Originally Posted By: drakino
But the OS would need APIs for all those languages right?

Okay, I'm not familiar with the iPhoneOS, so I could be making an inaccurate assumption, but that's not the case for any other OS I've dealt with.

Okay, to be fair, I'm conflating APIs and ABIs, but there's really not a lot of difference in this case. When you natively compile a program, it has to make calls to subroutines that the OS provides. The OS defines the method by which those subroutines are found by the program, how data is passed back and forth, etc. Once you compile something natively, there's no difference in those calls between programs written in different languages. Think about the machine code or assembly code that a compiler produces: there's no real concept of functions or variables, there's just memory (and registers) to be accessed and a pointer to the currently executing instruction.

That said, it's possible that the iPhoneOS itself is something of a compatibility layer between iPhone apps and the "real" operating system. I've never even looked at developing for the iPhone, so I can't say for sure. Even if it were, though, there still has to be some defined way to call OS subroutines.

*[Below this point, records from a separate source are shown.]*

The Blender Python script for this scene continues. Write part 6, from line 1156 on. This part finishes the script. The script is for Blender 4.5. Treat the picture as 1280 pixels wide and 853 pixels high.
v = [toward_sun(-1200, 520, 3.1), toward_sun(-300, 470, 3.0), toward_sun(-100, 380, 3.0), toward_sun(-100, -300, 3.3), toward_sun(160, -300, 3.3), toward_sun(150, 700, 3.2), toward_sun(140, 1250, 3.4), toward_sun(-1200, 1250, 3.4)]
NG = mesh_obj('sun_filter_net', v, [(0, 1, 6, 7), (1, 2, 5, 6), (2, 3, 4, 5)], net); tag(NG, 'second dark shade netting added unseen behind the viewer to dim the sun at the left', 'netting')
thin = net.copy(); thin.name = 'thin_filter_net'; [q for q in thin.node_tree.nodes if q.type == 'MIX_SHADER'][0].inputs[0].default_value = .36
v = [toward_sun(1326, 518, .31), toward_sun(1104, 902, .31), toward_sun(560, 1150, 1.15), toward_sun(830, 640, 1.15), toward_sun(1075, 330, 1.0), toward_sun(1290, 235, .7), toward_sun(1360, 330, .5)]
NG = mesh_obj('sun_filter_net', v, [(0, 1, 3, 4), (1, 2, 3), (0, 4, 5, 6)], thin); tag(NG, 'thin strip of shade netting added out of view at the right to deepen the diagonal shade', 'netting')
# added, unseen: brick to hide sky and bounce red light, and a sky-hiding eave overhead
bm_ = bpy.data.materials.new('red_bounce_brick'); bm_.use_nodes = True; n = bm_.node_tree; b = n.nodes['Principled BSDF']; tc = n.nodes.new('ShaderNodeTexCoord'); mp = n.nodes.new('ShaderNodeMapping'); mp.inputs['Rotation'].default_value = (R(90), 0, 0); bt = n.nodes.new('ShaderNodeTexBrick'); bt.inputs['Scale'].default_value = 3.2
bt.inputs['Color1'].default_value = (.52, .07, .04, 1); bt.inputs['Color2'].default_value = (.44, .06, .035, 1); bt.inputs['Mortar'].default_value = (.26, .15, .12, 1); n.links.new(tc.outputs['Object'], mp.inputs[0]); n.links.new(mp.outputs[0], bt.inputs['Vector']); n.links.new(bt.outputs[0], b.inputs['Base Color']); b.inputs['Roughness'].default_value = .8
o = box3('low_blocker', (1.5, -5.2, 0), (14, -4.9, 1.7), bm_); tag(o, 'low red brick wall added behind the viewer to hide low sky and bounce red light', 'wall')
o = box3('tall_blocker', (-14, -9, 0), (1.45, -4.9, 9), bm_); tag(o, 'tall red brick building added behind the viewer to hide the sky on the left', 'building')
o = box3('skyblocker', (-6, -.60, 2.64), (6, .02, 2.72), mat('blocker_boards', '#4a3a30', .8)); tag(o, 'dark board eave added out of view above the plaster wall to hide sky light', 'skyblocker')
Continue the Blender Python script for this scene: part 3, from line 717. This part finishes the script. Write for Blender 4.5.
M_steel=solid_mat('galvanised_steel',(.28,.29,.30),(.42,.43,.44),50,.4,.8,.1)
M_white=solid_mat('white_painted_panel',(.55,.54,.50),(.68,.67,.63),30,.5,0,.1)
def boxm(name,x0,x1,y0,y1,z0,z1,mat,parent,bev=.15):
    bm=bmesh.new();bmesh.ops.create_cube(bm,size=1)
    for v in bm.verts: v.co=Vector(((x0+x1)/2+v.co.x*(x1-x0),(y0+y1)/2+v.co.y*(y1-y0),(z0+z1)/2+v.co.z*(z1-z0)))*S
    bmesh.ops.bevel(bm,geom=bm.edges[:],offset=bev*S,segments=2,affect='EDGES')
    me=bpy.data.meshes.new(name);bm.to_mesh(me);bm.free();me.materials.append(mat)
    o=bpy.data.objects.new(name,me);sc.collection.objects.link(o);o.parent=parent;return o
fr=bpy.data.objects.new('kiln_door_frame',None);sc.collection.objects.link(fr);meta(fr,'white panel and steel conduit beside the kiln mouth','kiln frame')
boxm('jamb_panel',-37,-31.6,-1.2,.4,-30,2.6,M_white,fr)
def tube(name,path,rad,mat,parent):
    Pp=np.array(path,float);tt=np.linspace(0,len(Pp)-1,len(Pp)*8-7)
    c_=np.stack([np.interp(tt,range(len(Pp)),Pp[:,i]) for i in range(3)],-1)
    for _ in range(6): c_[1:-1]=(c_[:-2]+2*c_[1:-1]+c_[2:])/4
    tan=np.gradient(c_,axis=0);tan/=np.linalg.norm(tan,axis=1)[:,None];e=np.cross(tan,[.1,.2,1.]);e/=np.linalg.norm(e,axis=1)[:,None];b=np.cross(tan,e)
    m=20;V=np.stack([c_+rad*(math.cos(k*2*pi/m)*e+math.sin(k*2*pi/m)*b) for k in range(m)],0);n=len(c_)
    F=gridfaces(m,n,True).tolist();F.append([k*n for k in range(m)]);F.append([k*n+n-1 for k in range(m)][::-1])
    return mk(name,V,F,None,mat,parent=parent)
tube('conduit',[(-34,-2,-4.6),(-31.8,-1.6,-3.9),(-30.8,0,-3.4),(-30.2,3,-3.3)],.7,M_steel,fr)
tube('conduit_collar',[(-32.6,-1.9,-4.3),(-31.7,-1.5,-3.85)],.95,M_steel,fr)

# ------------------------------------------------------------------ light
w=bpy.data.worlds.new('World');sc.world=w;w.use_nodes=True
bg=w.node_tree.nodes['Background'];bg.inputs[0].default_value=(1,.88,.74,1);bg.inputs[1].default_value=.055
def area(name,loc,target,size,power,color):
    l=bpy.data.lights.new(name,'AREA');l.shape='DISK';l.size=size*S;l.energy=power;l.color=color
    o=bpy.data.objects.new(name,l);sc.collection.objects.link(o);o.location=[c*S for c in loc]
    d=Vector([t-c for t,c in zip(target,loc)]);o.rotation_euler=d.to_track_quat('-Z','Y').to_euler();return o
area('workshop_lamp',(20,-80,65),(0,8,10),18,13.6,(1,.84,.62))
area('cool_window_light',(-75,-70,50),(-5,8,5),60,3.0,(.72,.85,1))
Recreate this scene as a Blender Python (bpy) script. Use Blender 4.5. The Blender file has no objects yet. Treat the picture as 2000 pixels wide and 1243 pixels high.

Edit: Regardless, there are any number of ways that people automatically convert one language to another. (The example that comes to mind here is TeX. Knuth wrote it in a language he designed called "Web", for which I don't believe there exist any compilers or interpreters. His original implementation used Pascal as an intermediary step. So if you want a TeX implementation for your iPhone, you're now out of luck.) They've explicitly disallowed that, and if you were to use the A{P,B}I Apple provides for that language, there would be no incompatibility issue. What difference is there between XCode typing "#include <iphone.h>" for me and some other program doing the exact same thing?